The Bolt EV is the most capable battery-­electric vehicle on the market that’s not named Tesla with a much more affordable price — $37,495 before any rebates or incentives. The entry price is for the LT trim; buyers can also choose the Premium trim.

The Bolt EV is aiming for mass-­market appeal, as initial marketing seeks to educate potential buyers and emphasize that it’s a car first, and a green car second. Chevrolet is rolling out the Bolt EV in waves, starting with California and Oregon in December 2016 and reaching other states in February this year. It will arrive in all 50 states by September.

New York City’s Department of Citywide Administrative Services has already ordered 50 for its motor pool.

“We are expecting them to arrive this spring,” said Keith Kerman, deputy commissioner and chief fleet officer. “The Bolts will be our longest range electric vehicles yet, at over 200 miles per charge. These Bolts will be used as part of our first citywide shared fleet — vehicles to be made available to all 50 agencies that DCAS serves using car share technology. These units will also be among our first in the fleet with automatic braking for safety.”

The Bolt EV’s 8-inch driver information center and 10.2-inch diagonal color touch screen deliver an array of real-time vehicle information. Photo: Paul Clinton
The Bolt EV’s 8-inch driver information center and 10.2-inch diagonal color touch screen deliver an array of real-time vehicle information. Photo: Paul Clinton

Larger Battery, Lower Maintenance Costs

When driven under ideal conditions, the Bolt EV could reach the U.S. Environmental Protection Agency’s range of 238 miles. The Bolt EV brings plenty of design and engineering innovations to the table, including the design of its LG Chem-supplied battery pack. The pack, which weighs more than 900 lbs., lies flat on the chassis like a carpet and seems to steady the vehicle to reduce body sway. The liquid-cooled pack stores 60 kilowatt-hours of energy.

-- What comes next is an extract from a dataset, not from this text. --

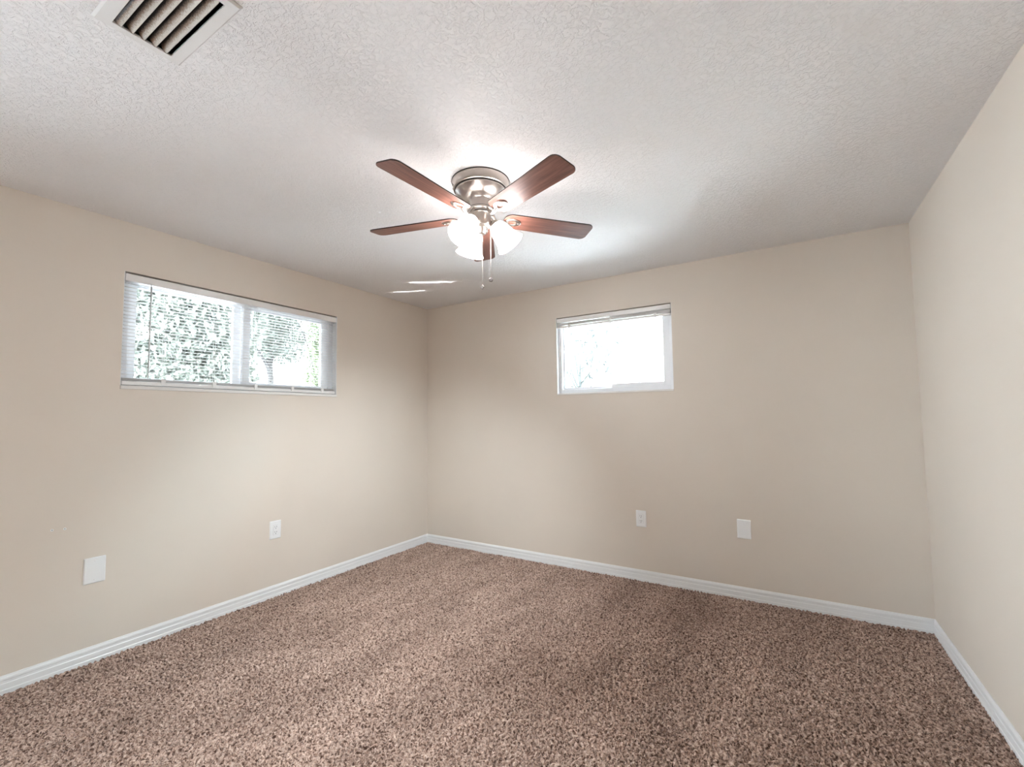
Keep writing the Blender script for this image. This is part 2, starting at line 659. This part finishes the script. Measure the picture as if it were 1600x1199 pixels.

DC fast-charging is enabled by a Combined Charging System (CCS). A public CCS charger can deliver about 90 miles of range in 30 minutes, while achieving a full charge on a Level 2 charger could take up to 9.5 hours.

Maintenance costs should be significantly lower than a comparable gasoline-powered vehicle. Every 7,500 miles, Chevrolet recommends buyers rotate tires, check coolant level, check windshield washer fluid, check tire wear and inflation, inspect the brake system, and lubricate body components. The air filter must be replaced every 36,000 miles. At 150,000 miles or five years, owners should drain and fill vehicle coolant lines. At five years, owners should replace the brake fluid, according to the owner’s manual.

The Bolt EV should also advance historically low electric vehicle residual values. After a three-year lease at 12,000 miles per year, it should retain up to 39% of its value, according to an ALG forecast.